The solution of the differential equation $$ydx - (x + 2y^2)dy = 0$$ is $$x = f(y)$$. If $$f(-1) = 1$$, then $$f(1)$$ is equal to

The given differential equation is $$ y dx - (x + 2y^2) dy = 0 $$. We need to solve for $$ x $$ as a function of $$ y $$, denoted as $$ x = f(y) $$, and then find $$ f(1) $$ given that $$ f(-1) = 1 $$.

First, rearrange the equation to isolate $$ \frac{dx}{dy} $$. Starting from $$ y dx = (x + 2y^2) dy $$, divide both sides by $$ dy $$ to get:

$$ y \frac{dx}{dy} = x + 2y^2 $$

Now, bring all terms involving $$ x $$ to one side:

$$ y \frac{dx}{dy} - x = 2y^2 $$

Divide both sides by $$ y $$ (assuming $$ y \neq 0 $$) to put the equation in standard linear form:

$$ \frac{dx}{dy} - \frac{1}{y} x = 2y $$

This is a linear differential equation of the form $$ \frac{dx}{dy} + P(y) x = Q(y) $$, where $$ P(y) = -\frac{1}{y} $$ and $$ Q(y) = 2y $$. The integrating factor (IF) is calculated as:

$$ \text{IF} = e^{\int P(y) dy} = e^{\int -\frac{1}{y} dy} = e^{-\ln |y|} $$

Since $$ e^{-\ln |y|} = \frac{1}{|y|} $$, but in practice, we use $$ \frac{1}{y} $$ for simplicity, as it will work for both positive and negative $$ y $$ domains. Thus, the integrating factor is $$ \frac{1}{y} $$. Multiply both sides of the equation by this integrating factor:

$$ \frac{1}{y} \cdot \frac{dx}{dy} - \frac{1}{y} \cdot \frac{1}{y} x = \frac{1}{y} \cdot 2y $$

Simplify the right side:

$$ \frac{1}{y} \frac{dx}{dy} - \frac{x}{y^2} = 2 $$

The left side is the derivative of $$ \frac{x}{y} $$ with respect to $$ y $$:

$$ \frac{d}{dy} \left( \frac{x}{y} \right) = 2 $$

Integrate both sides with respect to $$ y $$:

$$ \int \frac{d}{dy} \left( \frac{x}{y} \right) dy = \int 2 dy $$

$$ \frac{x}{y} = 2y + C $$

where $$ C $$ is the constant of integration. Solve for $$ x $$:

$$ x = 2y^2 + C y $$

Thus, the solution is $$ x = f(y) = 2y^2 + C y $$.

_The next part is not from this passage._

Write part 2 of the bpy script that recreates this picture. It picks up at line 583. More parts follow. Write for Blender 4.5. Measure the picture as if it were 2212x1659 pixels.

Given the condition $$ f(-1) = 1 $$, substitute $$ y = -1 $$ and $$ x = 1 $$:

$$ 1 = 2(-1)^2 + C(-1) $$

$$ 1 = 2(1) - C $$

$$ 1 = 2 - C $$

Solve for $$ C $$:

$$ C = 2 - 1 = 1 $$

Therefore, the function is $$ f(y) = 2y^2 + y $$.

Now, find $$ f(1) $$:

$$ f(1) = 2(1)^2 + (1) = 2 + 1 = 3 $$

Hence, the correct answer is Option B.